>> START

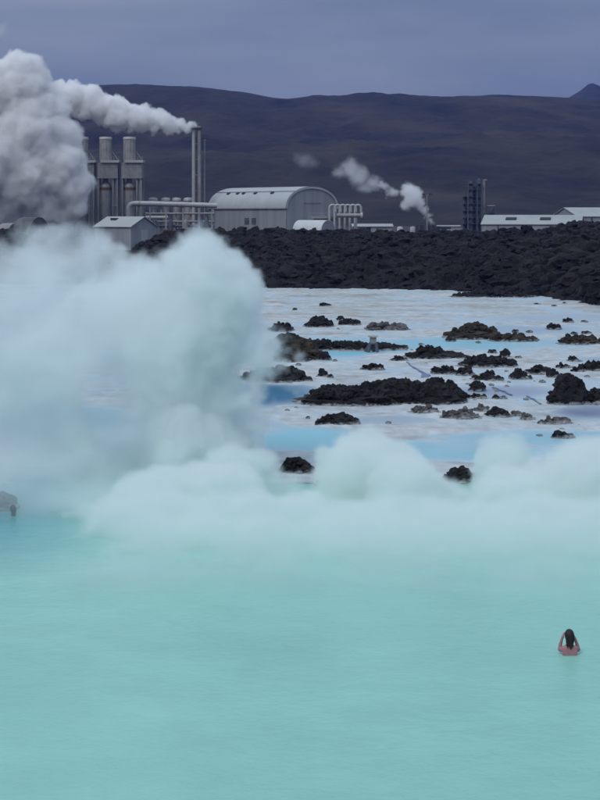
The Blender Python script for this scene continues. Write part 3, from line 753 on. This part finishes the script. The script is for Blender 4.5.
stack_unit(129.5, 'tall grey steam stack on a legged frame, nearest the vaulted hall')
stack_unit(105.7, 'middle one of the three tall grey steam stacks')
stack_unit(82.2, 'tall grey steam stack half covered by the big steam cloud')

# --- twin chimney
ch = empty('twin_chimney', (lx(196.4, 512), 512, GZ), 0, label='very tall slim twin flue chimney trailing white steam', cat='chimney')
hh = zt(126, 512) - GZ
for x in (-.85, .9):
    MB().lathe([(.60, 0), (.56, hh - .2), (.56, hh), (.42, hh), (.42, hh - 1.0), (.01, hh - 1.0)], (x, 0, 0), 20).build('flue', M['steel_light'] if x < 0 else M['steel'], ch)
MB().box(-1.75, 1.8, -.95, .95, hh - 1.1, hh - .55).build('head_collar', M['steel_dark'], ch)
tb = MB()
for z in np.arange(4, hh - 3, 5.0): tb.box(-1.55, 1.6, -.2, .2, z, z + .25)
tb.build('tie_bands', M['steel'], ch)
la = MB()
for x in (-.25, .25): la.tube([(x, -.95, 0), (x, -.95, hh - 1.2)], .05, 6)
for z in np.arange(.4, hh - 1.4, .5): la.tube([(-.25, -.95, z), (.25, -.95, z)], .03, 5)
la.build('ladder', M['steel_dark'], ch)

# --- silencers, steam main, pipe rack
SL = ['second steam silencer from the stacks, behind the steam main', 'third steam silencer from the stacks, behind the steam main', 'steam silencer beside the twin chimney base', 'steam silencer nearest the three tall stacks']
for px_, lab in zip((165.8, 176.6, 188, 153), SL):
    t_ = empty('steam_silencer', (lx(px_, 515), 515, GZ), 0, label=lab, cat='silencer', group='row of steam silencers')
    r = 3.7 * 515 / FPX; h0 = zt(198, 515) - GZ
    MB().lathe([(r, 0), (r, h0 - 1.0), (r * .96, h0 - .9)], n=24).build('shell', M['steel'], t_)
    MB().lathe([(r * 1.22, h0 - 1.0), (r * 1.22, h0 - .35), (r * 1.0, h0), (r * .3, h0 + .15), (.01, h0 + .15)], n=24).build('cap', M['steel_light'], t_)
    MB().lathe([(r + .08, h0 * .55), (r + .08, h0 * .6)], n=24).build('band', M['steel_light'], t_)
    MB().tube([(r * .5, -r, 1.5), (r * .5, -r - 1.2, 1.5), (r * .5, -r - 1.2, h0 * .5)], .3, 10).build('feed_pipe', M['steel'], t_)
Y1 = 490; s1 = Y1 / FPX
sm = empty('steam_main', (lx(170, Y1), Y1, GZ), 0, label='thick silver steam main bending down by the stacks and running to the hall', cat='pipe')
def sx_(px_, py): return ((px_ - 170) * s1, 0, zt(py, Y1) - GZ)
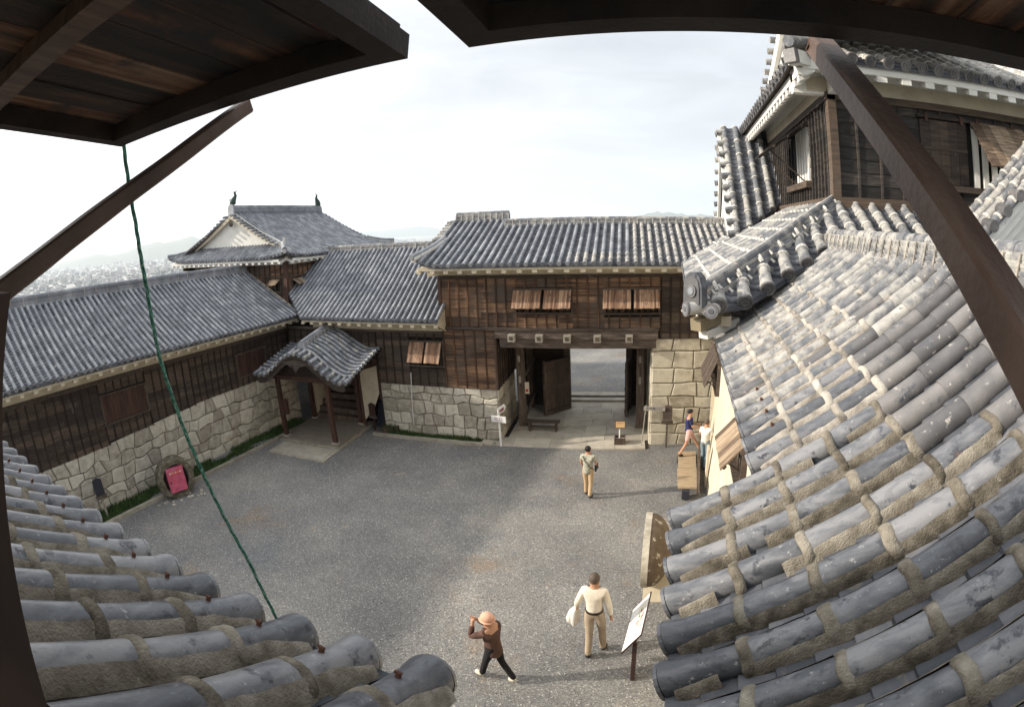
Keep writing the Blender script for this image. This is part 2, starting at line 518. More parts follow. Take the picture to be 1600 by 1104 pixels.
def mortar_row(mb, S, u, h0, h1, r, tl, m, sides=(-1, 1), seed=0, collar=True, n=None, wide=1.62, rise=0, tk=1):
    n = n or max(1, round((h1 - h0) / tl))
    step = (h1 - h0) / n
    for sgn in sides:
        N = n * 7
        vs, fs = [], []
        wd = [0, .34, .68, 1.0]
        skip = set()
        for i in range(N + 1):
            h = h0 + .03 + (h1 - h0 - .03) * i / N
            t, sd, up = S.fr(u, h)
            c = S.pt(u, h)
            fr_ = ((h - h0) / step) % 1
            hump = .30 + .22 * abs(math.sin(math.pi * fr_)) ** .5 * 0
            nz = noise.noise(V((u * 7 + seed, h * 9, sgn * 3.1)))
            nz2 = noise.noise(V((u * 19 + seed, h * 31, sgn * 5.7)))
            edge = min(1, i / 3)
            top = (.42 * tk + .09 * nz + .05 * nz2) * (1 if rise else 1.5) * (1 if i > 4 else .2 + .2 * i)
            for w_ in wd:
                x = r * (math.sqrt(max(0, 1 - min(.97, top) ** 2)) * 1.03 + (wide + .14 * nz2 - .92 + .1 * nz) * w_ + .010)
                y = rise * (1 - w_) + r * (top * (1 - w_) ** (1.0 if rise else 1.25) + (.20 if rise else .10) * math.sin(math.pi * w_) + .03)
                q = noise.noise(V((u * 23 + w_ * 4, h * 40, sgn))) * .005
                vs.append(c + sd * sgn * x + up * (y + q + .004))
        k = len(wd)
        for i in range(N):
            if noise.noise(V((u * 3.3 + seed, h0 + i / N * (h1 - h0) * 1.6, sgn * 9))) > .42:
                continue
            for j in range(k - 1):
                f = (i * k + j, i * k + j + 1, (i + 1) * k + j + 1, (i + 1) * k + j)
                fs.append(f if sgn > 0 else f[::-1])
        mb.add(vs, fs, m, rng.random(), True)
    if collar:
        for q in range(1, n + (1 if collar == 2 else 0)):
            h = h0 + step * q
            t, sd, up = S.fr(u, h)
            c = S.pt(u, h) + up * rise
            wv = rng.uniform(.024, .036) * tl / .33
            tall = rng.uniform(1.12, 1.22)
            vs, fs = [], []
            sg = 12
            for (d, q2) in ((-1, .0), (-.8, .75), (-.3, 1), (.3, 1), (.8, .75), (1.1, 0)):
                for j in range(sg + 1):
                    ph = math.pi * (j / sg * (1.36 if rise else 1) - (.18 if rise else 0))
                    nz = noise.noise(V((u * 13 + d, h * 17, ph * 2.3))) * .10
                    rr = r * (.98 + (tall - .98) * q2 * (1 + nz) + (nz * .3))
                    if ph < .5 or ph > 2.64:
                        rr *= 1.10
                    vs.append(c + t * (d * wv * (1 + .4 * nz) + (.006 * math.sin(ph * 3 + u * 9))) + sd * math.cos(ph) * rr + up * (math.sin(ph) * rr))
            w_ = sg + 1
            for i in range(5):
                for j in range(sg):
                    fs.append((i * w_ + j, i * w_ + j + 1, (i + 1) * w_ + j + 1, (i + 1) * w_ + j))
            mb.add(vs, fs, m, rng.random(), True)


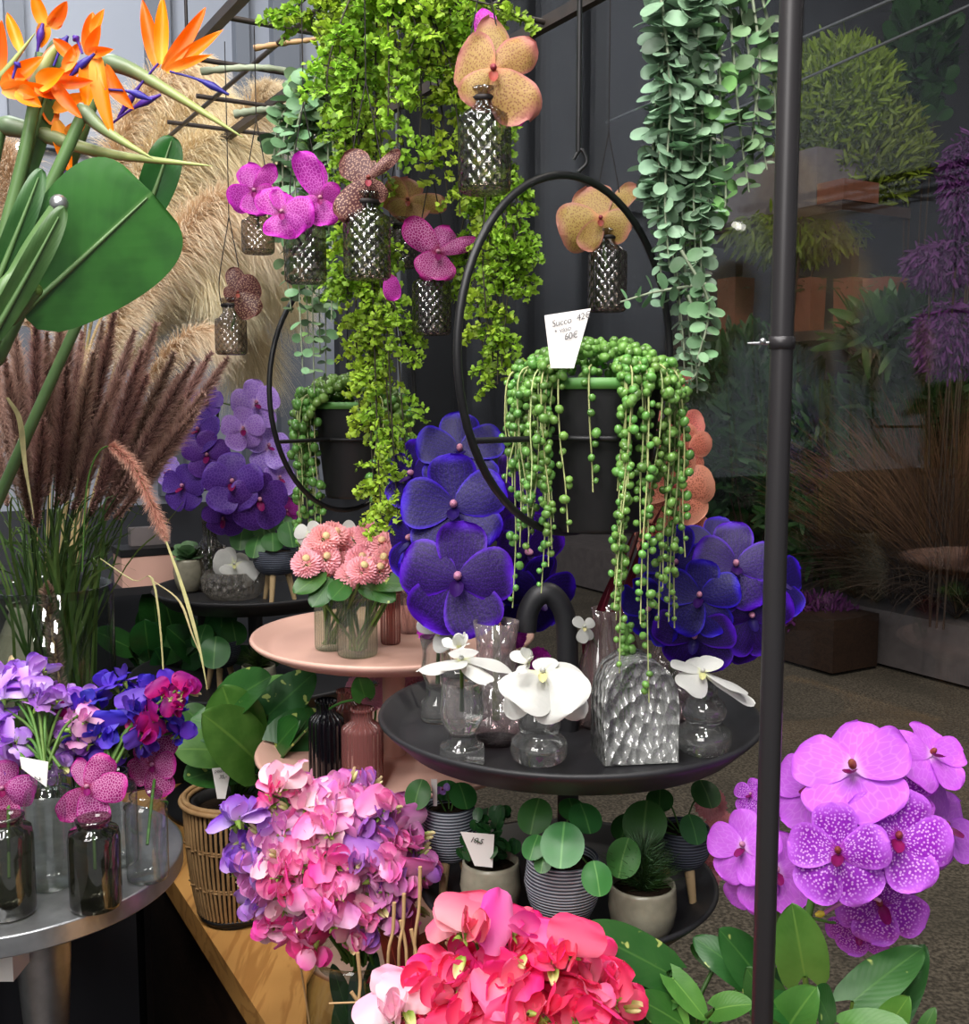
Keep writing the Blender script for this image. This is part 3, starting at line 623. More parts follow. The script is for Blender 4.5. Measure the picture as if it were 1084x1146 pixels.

>> END

### Requirements:
Of the lines above, how many contain the word "This"? Provide the number and nothing else.

### Output:
3